Liza: Agreed. Participating in the Aurora programme was a truly transformative experience for me. It provided me with invaluable insights and perspectives, reshaping my professional identity in profound ways. So much so that I, alongside Steph, presented at InstructureCon in Denver last year, a conference with 3000 people! It was a moment where we realised we needed to step out of our comfort zone and claim our space. The feedback we got was amazing and it was such a confidence boost for us.
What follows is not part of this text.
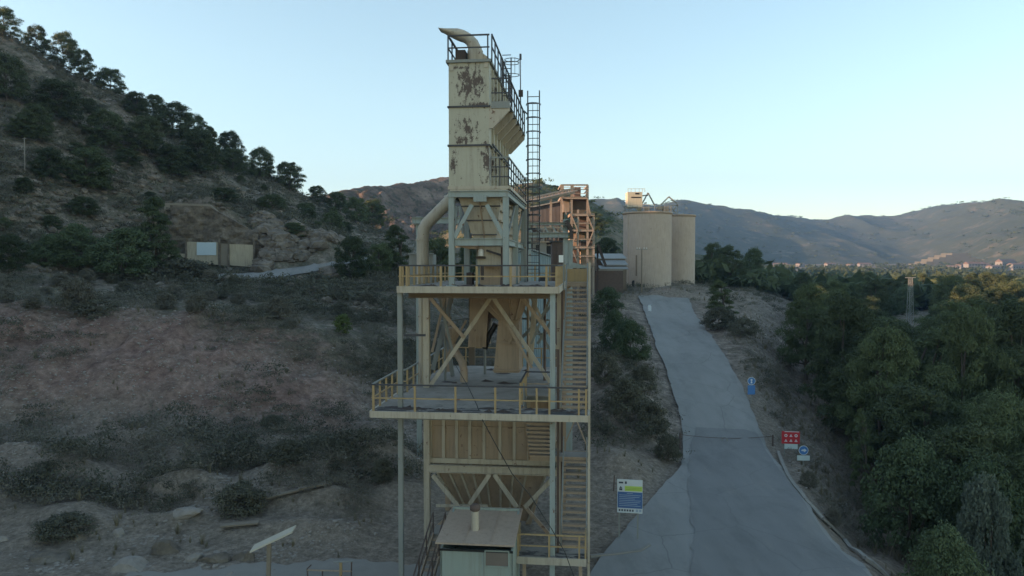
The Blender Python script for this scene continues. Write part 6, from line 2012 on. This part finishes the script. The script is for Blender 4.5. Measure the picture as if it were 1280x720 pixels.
# ------------------------------------------------------------------ the valley town and terraces, far right
M['house_wall'] = plain('house_wall', (.22, .21, .20), .8, .1, .1, 0, 0)
M['house_roof'] = plain('house_roof', (.15, .10, .08), .85, .15, .1, 0, 0)
town = []
hr_ = random.Random(5)
def house(px, py, D, w, d, h, lab):
    x = at(px, 330, D).x; z = h1(x, D)
    o = empty('far_house', (x, D, z), hr_.uniform(-.5, .5), lab, 'house', 'houses of the far valley town')
    MB().box((-w / 2, 0, -4), (w / 2, d, h)).build('wall', M['house_wall'], o)
    MB().prism([(-w / 2 - .4, -.5, h), (-w / 2 - .4, d + .5, h), (-w / 2 - .4, d / 2, h + w * .12)], (w + .8, 0, 0)).build('roof', M['house_roof'], o)
    wm = MB().box((-.7, -.06, -.8), (.7, -.003, .8)).mesh('window', M['dark'])
    for k in range(max(2, int(w / 4))):
        for fl in range(max(1, int(h / 3))):
            link('window', wm, o, loc=(-w / 2 + 2 + k * 4, 0, 1.7 + fl * 3))
hl = ['pale house in the right hand cluster of the far valley town', 'pale house in the middle of the far valley below the hills', 'pale house at the left end of the far valley town']
for k, (px, D, w, h) in enumerate([(1222, 900, 24, 9), (1232, 920, 18, 7), (1246, 880, 14, 6), (1262, 930, 30, 11), (1274, 900, 18, 8), (1206, 980, 14, 6), (1190, 930, 12, 5), (1082, 1050, 16, 6), (1067, 1060, 12, 5), (1040, 1050, 14, 6), (1003, 1100, 10, 5), (975, 1000, 18, 6), (983, 1010, 12, 5), (1290, 940, 22, 9)]):
    house(px, 330, D, w, 9, h, hl[0 if px > 1150 else 1 if px > 1020 else 2])
M['terrace'] = plain('terrace_earth', (.12, .115, .085), .95, .2, .05, 0, 0)
tt = empty('field_terraces', at(1220, 326, 1180), 0, 'pale stepped field terraces at the foot of the far hills, right', 'terraces')
for k in range(6):
    a = at(1150 + k * 8, 330, 1130 + k * 30); b = at(1330, 330, 1130 + k * 30)
    z = h1((a.x + b.x) / 2, 1130 + k * 30) + 5 + k * 3.2
    o = MB().box((a.x, a.y, z - 9), (b.x, a.y + 34, z)).build('terrace_step', M['terrace'], tt)
    o.location = -Vector(tt.location)

# ------------------------------------------------------------------ the air
hzm_ = bpy.data.materials.new('haze'); hzm_.use_nodes = True
nt = hzm_.node_tree; nt.nodes.remove(nt.nodes['Principled BSDF'])
pv_ = nt.nodes.new('ShaderNodeVolumePrincipled')
pv_.inputs['Color'].default_value = (.38, .62, 1.0, 1)
pv_.inputs['Density'].default_value = 0.00015
pv_.inputs['Anisotropy'].default_value = 0.2
nt.links.new(pv_.outputs[0], nt.nodes['Material Output'].inputs['Volume'])
tag(MB().box((-7900, -120, -75), (7900, 6400, 760)).build('haze', hzm_), kind='stuff')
Throughout my career, imposter syndrome has been a challenge for me. While it's not something that vanishes overnight, the Aurora programme equipped me with strategies to confront it more effectively. One of the programme's most beneficial aspects was the opportunity to engage with a diverse group of accomplished women from different backgrounds facing similar challenges. This environment fostered candid conversations and a shared sense of solidarity, which was incredibly empowering.

What impact do you think The Queen’s Gender Initiative has had on the women in your institution?

Karen: QGI makes a tangible impact on women’s careers whether through Mentoring Programmes or Promotions Workshops. Women cite this provision as crucial to their career planning, personal development and subsequent promotions.  Importantly, bringing women together whether in the QGI IWD Networking Lunch, earlier this week or events throughout the year nurtures a supportive culture and belonging.

We have come a long way as an institution, but the job's not done. 34% of our professors are women. Five years ago, it was 23%. So we're pushing hard. We all recognise the inequalities of the system that we come into, but it’s a system that wants to see change.  Programmes like Aurora and the Queen’s Gender Initiative help us drive that change throughout the Higher Education sector and beyond.